Morgan Yu needs to decide whom to trust and what to believe in PREY, a sci-fi shooter where the player might not end up doing much shooting at all. The entire game is set on and around Talos 1, an expansive space station upon which something terrible has happened. Its crew is mostly dead, replaced with inky alien creatures that exist half in our world and half in another as they roam the station's halls and facilities. Morgan wakes up to this nightmare in a sophisticated simulation chamber with his memory gone and with only a disembodied voice providing guidance. The story allows players to explore the vast station as they like, solving navigational puzzles to unlock doors and access new areas by growing skills like hacking and repairing, searching for access keys, or simply finding alternate routes to get where they want to go. Players can also choose whether to use stealth to avoid the aliens or employ a variety of weapons and combat skills to take them out. But the biggest challenge is the process of slowly deciphering the mysteries of the station, the aliens' purpose, and whether the Morgan you once were is the same as the one you are now.

Is it any good?

This sci-fi-based shooter stands out with its emphasis on moral choices, exploratory freedom, and rich storytelling. Though it's technically a reimagining of the 2006 game Prey, veteran players are more likely to see the influences of iconic sci-fi adventures such as Deus Ex, System Shock, Dead Space, BioShock, and even Arkane Studios' own Dishonored. That's because this new Prey is all about playing the way you want to play. No two players are going to make the same key decisions about whether to help or doom the various people they meet or how to move around each of the station's maze-like environments. There aren't infinite endings to represent the nearly limitless permutations of player decisions, but the story plays out significantly differently depending on the overall tone of your choices. This process of making the story your own is half the fun of the game.

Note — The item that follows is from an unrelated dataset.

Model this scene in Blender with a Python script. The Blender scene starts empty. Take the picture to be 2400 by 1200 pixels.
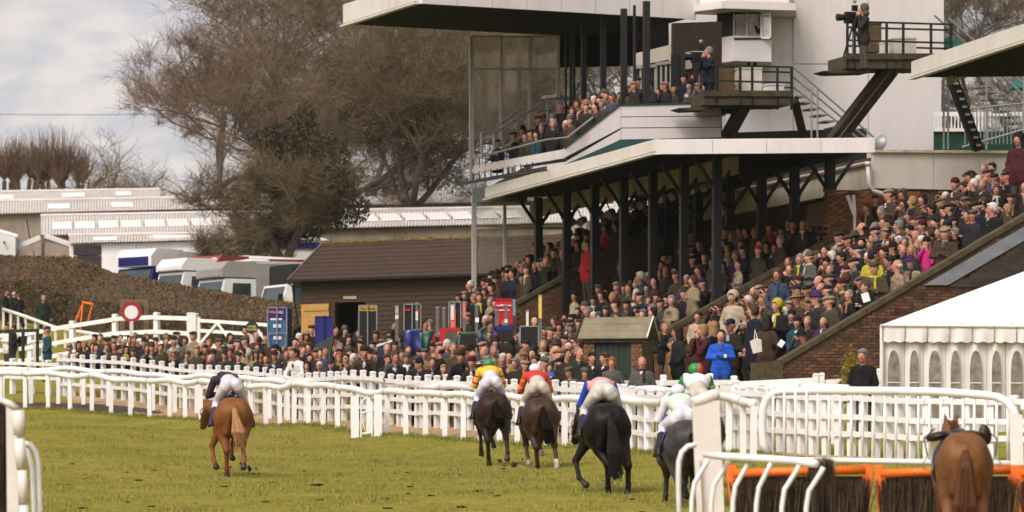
import bpy, bmesh, math, random
import numpy as np
from mathutils import Vector, Matrix
rnd = random.Random(7)
nrs = np.random.RandomState(11)
scene = bpy.context.scene
col = scene.collection

# ------------------------------------------------------------------ camera, world, sun, exposure
F, YH, ZC = 12000.0, 1250.0, 1.6          # focal length in photo pixels, eye-level row, eye height
cam_d = bpy.data.cameras.new('camera')
cam = bpy.data.objects.new('camera', cam_d); col.objects.link(cam)
cam_d.sensor_width = 36.0
cam_d.lens = F / 2400.0 * 36.0
cam_d.shift_y = (YH - 600.0) / 2400.0
cam_d.clip_start, cam_d.clip_end = 1.0, 20000.0
cam.location = (0, 0, ZC); cam.rotation_euler = (math.pi / 2, 0, 0)
cam_d.dof.use_dof = True; cam_d.dof.focus_distance = 108.0; cam_d.dof.aperture_fstop = 3.5
scene.camera = cam

SUN_EL, SUN_AZ = math.radians(48), math.radians(212)      # azimuth clockwise from +Y: behind the camera, to the left
world = bpy.data.worlds.new('World'); scene.world = world; world.use_nodes = True
wn = world.node_tree; wn.nodes.clear()
sky = wn.nodes.new('ShaderNodeTexSky'); sky.sky_type = 'NISHITA'; sky.sun_disc = False
sky.sun_elevation, sky.sun_rotation = SUN_EL, SUN_AZ
sky.air_density, sky.dust_density, sky.ozone_density = 1.0, 6.0, 0.6
hs = wn.nodes.new('ShaderNodeHueSaturation'); hs.inputs['Saturation'].default_value = 0.22
tint = wn.nodes.new('ShaderNodeMix'); tint.data_type = 'RGBA'; tint.blend_type = 'MULTIPLY'
tint.inputs['Factor'].default_value = 1.0; tint.inputs['B'].default_value = (1.05, 0.98, 0.95, 1)   # warm grey overcast
bg = wn.nodes.new('ShaderNodeBackground'); bg.inputs['Strength'].default_value = 0.142
wo = wn.nodes.new('ShaderNodeOutputWorld')
wn.links.new(sky.outputs[0], hs.inputs['Color']); wn.links.new(hs.outputs[0], tint.inputs['A'])
wn.links.new(tint.outputs['Result'], bg.inputs['Color']); wn.links.new(bg.outputs[0], wo.inputs['Surface'])
sun_d = bpy.data.lights.new('sun', 'SUN'); sun_d.energy = 1.15; sun_d.angle = math.radians(22)
sun_d.color = (1.0, 0.95, 0.90)
sun = bpy.data.objects.new('sun', sun_d); col.objects.link(sun)
sdir = Vector((math.sin(SUN_AZ) * math.cos(SUN_EL), math.cos(SUN_AZ) * math.cos(SUN_EL), math.sin(SUN_EL)))
sun.rotation_euler = (-sdir).to_track_quat('-Z', 'Y').to_euler(); sun.location = (-30, 20, 60)
vs = scene.view_settings
vs.view_transform = 'Standard'; vs.look = 'None'; vs.gamma = 1.0; vs.use_curve_mapping = False
vs.exposure = 0.18
scene.cycles.max_bounces = 6; scene.cycles.diffuse_bounces = 3; scene.cycles.volume_bounces = 2
scene.cycles.transparent_max_bounces = 12
try: scene.cycles.use_denoising = True
except Exception: pass

# ------------------------------------------------------------------ measuring helpers
def P(px, py, s):
    """world point that shows at photo pixel (px, py) where one metre is s pixels"""
    return Vector(((px - 1200.0) / s, F / s, ZC + (YH - py) / s))
AA = math.radians(15.8)
U = Vector((-math.sin(AA), math.cos(AA), 0))     # along the rails, away from the camera
N = Vector((math.cos(AA), math.sin(AA), 0))      # away from the course, up the terraces
Z = Vector((0, 0, 1))
def UN(u, n, z): return U * u + N * n + Z * z
def n_of(p): return p.dot(N)
def u_of(p): return p.dot(U)

# ------------------------------------------------------------------ materials
def new_mat(name):
    m = bpy.data.materials.new(name); m.use_nodes = True
    nt = m.node_tree; b = nt.nodes['Principled BSDF']
    return m, nt, b
def setspec(b, v):
    if 'Specular IOR Level' in b.inputs: b.inputs['Specular IOR Level'].default_value = v
MATS = {}
def M(name, c, rough=0.6, var=0.18, scale=6.0, bump=0.0, metal=0.0, spec=0.4, c2=None, stain=None, detail=6.0, stretch=None, bscale=None):
    """painted / cloth / stone surface: base colour with noise towards c2, optional stain colour in patches"""
    if name in MATS: return MATS[name]
    m, nt, b = new_mat(name); L = nt.links
    tc = nt.nodes.new('ShaderNodeTexCoord')
    mp = nt.nodes.new('ShaderNodeMapping'); L.new(tc.outputs['Object'], mp.inputs['Vector'])
    if stretch: mp.inputs['Scale'].default_value = stretch
    nz = nt.nodes.new('ShaderNodeTexNoise'); nz.inputs['Scale'].default_value = scale; nz.inputs['Detail'].default_value = detail
    nz.inputs['Roughness'].default_value = 0.65
    L.new(mp.outputs[0], nz.inputs['Vector'])
    cr = nt.nodes.new('ShaderNodeValToRGB')
    c2 = c2 or tuple(x * (1 - var * 1.6) for x in c)
    cr.color_ramp.elements[0].position = 0.3; cr.color_ramp.elements[1].position = 0.7
    cr.color_ramp.elements[0].color = (*c2, 1)
    cr.color_ramp.elements[1].color = (*[min(1, x * (1 + var * 0.5)) for x in c], 1)
    L.new(nz.outputs['Fac'], cr.inputs['Fac'])
    out = cr.outputs['Color']
    if stain:
        n2 = nt.nodes.new('ShaderNodeTexNoise'); n2.inputs['Scale'].default_value = scale * 0.37; n2.inputs['Detail'].default_value = 9
        n2.inputs['Roughness'].default_value = 0.75
        L.new(mp.outputs[0], n2.inputs['Vector'])
        r2 = nt.nodes.new('ShaderNodeValToRGB'); r2.color_ramp.elements[0].position = 0.52; r2.color_ramp.elements[1].position = 0.72
        L.new(n2.outputs['Fac'], r2.inputs['Fac'])
        mx = nt.nodes.new('ShaderNodeMix'); mx.data_type = 'RGBA'
        L.new(r2.outputs['Color'], mx.inputs['Factor']); L.new(out, mx.inputs['A']); mx.inputs['B'].default_value = (*stain, 1)
        out = mx.outputs['Result']
    L.new(out, b.inputs['Base Color'])
    b.inputs['Roughness'].default_value = rough; b.inputs['Metallic'].default_value = metal; setspec(b, spec)
    if bump:
        n3 = nt.nodes.new('ShaderNodeTexNoise'); n3.inputs['Scale'].default_value = bscale or scale * 3; n3.inputs['Detail'].default_value = 5
        L.new(mp.outputs[0], n3.inputs['Vector'])
        bp = nt.nodes.new('ShaderNodeBump'); bp.inputs['Strength'].default_value = bump; bp.inputs['Distance'].default_value = 0.02
        L.new(n3.outputs['Fac'], bp.inputs['Height']); L.new(bp.outputs[0], b.inputs['Normal'])
    MATS[name] = m
    return m
def M_obj(name, rough=0.85, var=0.25, scale=14.0, rand=0.0, bump=0.25, stripes=False):
    """one cloth material, coloured per object through the object's own colour"""
    if name in MATS: return MATS[name]
    m, nt, b = new_mat(name); L = nt.links
    oi = nt.nodes.new('ShaderNodeObjectInfo'); tc = nt.nodes.new('ShaderNodeTexCoord')
    nz = nt.nodes.new('ShaderNodeTexNoise'); nz.inputs['Scale'].default_value = scale; nz.inputs['Detail'].default_value = 5
    L.new(tc.outputs['Object'], nz.inputs['Vector'])
    mr = nt.nodes.new('ShaderNodeMapRange'); mr.inputs['From Min'].default_value = 0.3; mr.inputs['From Max'].default_value = 0.7
    mr.inputs['To Min'].default_value = 1 - var; mr.inputs['To Max'].default_value = 1 + var
    L.new(nz.outputs['Fac'], mr.inputs['Value'])
    vm = nt.nodes.new('ShaderNodeVectorMath'); vm.operation = 'SCALE'
    L.new(oi.outputs['Color'], vm.inputs[0]); L.new(mr.outputs[0], vm.inputs['Scale'])
    L.new(vm.outputs[0], b.inputs['Base Color'])
    b.inputs['Roughness'].default_value = rough; setspec(b, 0.25)
    if bump:
        bp = nt.nodes.new('ShaderNodeBump'); bp.inputs['Strength'].default_value = bump; bp.inputs['Distance'].default_value = 0.02
        L.new(nz.outputs['Fac'], bp.inputs['Height']); L.new(bp.outputs[0], b.inputs['Normal'])
    MATS[name] = m
    return m
def M_rand(name, stops, rough=0.7, attr=None):
    """colour picked per object at random from stops"""
    if name in MATS: return MATS[name]
    m, nt, b = new_mat(name); L = nt.links
    oi = nt.nodes.new('ShaderNodeObjectInfo'); cr = nt.nodes.new('ShaderNodeValToRGB')
    cr.color_ramp.interpolation = 'CONSTANT' if len(stops) > 3 else 'LINEAR'
    while len(cr.color_ramp.elements) < len(stops): cr.color_ramp.elements.new(0.5)
    for i, c in enumerate(stops):
        cr.color_ramp.elements[i].position = i / len(stops) if len(stops) > 3 else i / max(1, len(stops) - 1)
        cr.color_ramp.elements[i].color = (*c, 1)
    L.new(oi.outputs['Random'], cr.inputs['Fac'])
    L.new(cr.outputs[0], b.inputs['Base Color'])
    b.inputs['Roughness'].default_value = rough; setspec(b, 0.3)
    MATS[name] = m
    return m
def M_attr(name, attr, rough=0.8):
    if name in MATS: return MATS[name]
    m, nt, b = new_mat(name)
    a = nt.nodes.new('ShaderNodeAttribute'); a.attribute_name = attr
    tc = nt.nodes.new('ShaderNodeTexCoord'); nz = nt.nodes.new('ShaderNodeTexNoise'); nz.inputs['Scale'].default_value = 9
    nt.links.new(tc.outputs['Object'], nz.inputs['Vector'])
    mr = nt.nodes.new('ShaderNodeMapRange'); mr.inputs['From Min'].default_value = 0.3; mr.inputs['From Max'].default_value = 0.7
    mr.inputs['To Min'].default_value = 0.75; mr.inputs['To Max'].default_value = 1.2
    nt.links.new(nz.outputs['Fac'], mr.inputs['Value'])
    vm = nt.nodes.new('ShaderNodeVectorMath'); vm.operation = 'SCALE'
    nt.links.new(a.outputs['Color'], vm.inputs[0]); nt.links.new(mr.outputs[0], vm.inputs['Scale'])
    nt.links.new(vm.outputs[0], b.inputs['Base Color'])
    b.inputs['Roughness'].default_value = rough; setspec(b, 0.25)
    MATS[name] = m
    return m
def M_glass(name, tintc=(0.75, 0.72, 0.68), fac=0.16, rough=0.08):
    if name in MATS: return MATS[name]
    m = bpy.data.materials.new(name); m.use_nodes = True; nt = m.node_tree; nt.nodes.clear(); L = nt.links
    t = nt.nodes.new('ShaderNodeBsdfTransparent'); t.inputs[0].default_value = (0.99, 0.985, 0.97, 1)
    g = nt.nodes.new('ShaderNodeBsdfGlossy'); g.inputs['Roughness'].default_value = rough; g.inputs[0].default_value = (*tintc, 1)
    d = nt.nodes.new('ShaderNodeBsdfDiffuse'); d.inputs[0].default_value = (*tintc, 1)
    mx0 = nt.nodes.new('ShaderNodeMixShader'); mx0.inputs[0].default_value = 0.5
    L.new(g.outputs[0], mx0.inputs[1]); L.new(d.outputs[0], mx0.inputs[2])
    tc = nt.nodes.new('ShaderNodeTexCoord'); nz = nt.nodes.new('ShaderNodeTexNoise'); nz.inputs['Scale'].default_value = 1.5; nz.inputs['Detail'].default_value = 6
    L.new(tc.outputs['Object'], nz.inputs['Vector'])
    mr = nt.nodes.new('ShaderNodeMapRange'); mr.inputs['From Min'].default_value = 0.35; mr.inputs['From Max'].default_value = 0.7
    mr.inputs['To Min'].default_value = fac * 0.6; mr.inputs['To Max'].default_value = fac * 1.8
    L.new(nz.outputs['Fac'], mr.inputs['Value'])
    mx = nt.nodes.new('ShaderNodeMixShader'); L.new(mr.outputs[0], mx.inputs[0])
    L.new(t.outputs[0], mx.inputs[1]); L.new(mx0.outputs[0], mx.inputs[2])
    o = nt.nodes.new('ShaderNodeOutputMaterial'); L.new(mx.outputs[0], o.inputs[0])
    MATS[name] = m
    return m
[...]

The other half comes in exploration and action. Deploying Morgan's weapons, tools, and many abilities -- slowly earned by collecting skill-infusing "neuromods" -- in creative ways to bypass obstacles (try using the glob-firing GLOO gun to create stairs to higher levels and bridges across gaps) and discovering secret codes to locked safes and rooms is rarely anything less than gratifying. It's clear the game was designed for this kind of deliberately paced exploration -- and it works great all the way up until near the end, when long load times between sections of the ship combined with too much backtracking start to put a damper on movement. Combat, meanwhile, follows an opposite evolution. It feels a bit sloppy at the start -- it can be very hard to track and hit enemies with standard weapons -- which may lead to some early frustration. But then it improves significantly once Morgan starts earning powerful area-of-effect psi abilities several hours into the experience. It's not perfect, but Prey's twisty, morally charged narrative and commitment to giving players a choice in how they play makes it an easy recommendation for fans of sophisticated interactive sci-fi storytelling.

Talk to your kids about ...

  • Families can talk about screen time. Clocking in at 30-plus hours, Prey is a pretty big game, but it lets you save anytime, anywhere, so have you considered breaking play sessions into timed chunks? Or setting specific limits, such as exploring a certain area of the station or completing a specific mission objective?

  • Talk about the nature of identity. What makes you you? If you lost some of your memories, would you still be who you were before you lost them? If you augmented your mind with technology so you could, say, play the piano better, would your new piano-playing skill really be yours?